Here’s why we should add storytelling to our market segment. The thesis research blew me away with this.

Imagine a market where you are not only identified with your age, your  nationality, your income, your whatever but  also for what you  BELIEVE!

It was exceptionally a warm day when I was visiting a friend in Helsinki.  We were jabbering on our way home when we came across an old bookstore. I have always loved old bookstores with all the nostagic  atmosphere and chance to run into a beautiful serendipity. This time, it was a whitish and greenish book back in the first shelves near the counter. The title catches my attention right away: “The Dream Society – How the coming shift from information to imagination will transform your business” by Rolf Jensen. It might have been because I obviously seemed to be glued to the book, my friend offered to buy me the book right away. The book is no doubt an interesting book to read, but it is only until recently that I find some connections between what the book has to say and what I have observed and experienced.

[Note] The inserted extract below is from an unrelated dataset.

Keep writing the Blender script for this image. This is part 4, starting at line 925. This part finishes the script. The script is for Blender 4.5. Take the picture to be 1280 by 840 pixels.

A few months after I finished the book, I came across a business with the so-called storytelling stratety. It was Everlane, the startup business that disrupted the fashion retail industry with the story about transparency. “It would be so cool to see the true cost of producing the tee I am wearing”, I told myself.  I was inspired, but I also wondered whether my friends would also be interested. They are urban students between the age of 18 and 24, which fits right into the target customer segment of Everlane.  It was the reason why I started my thesis of Digital Storytelling with the representative example from Everlane to test quantitatively the impact of the storytelling tactics.

 

digital storytelling
Infographic about Everlane’s transparency story

My surveys are now ready to be distributed already, but last night, after some conversations, I just realized that my friends who were also from Vietnam and around my age would not necessarily be inspired by this same story by Everlane. This reminds me of the way Mr. Jensen describes the future markets in the Dream Society. There will not be Market for Products, but instead Market for Stories. In other words, if i identify myself with Everlane, I choose to tell the story about me with the belief in transparency. For my friends, even though they are from the same background, they may have a different story that they want to relate themselves to instead of transparency.  There might have also been other reasons for my friends’ indifference: Vietnam’s disposable income is not that high yet, my friends’ preference for stories of other well-known brands, etc. If this is the case, market research here plays a very important role in helping companies either identify their target customers or identify the story market that have not been tapped into.

I am now still working on my thesis, but hopefully I can find some cool things to get updated with the storytelling market. For now, I feel inspired and excited about this new territory. The Dream Society, written and dreamt in 1999, is not that far away.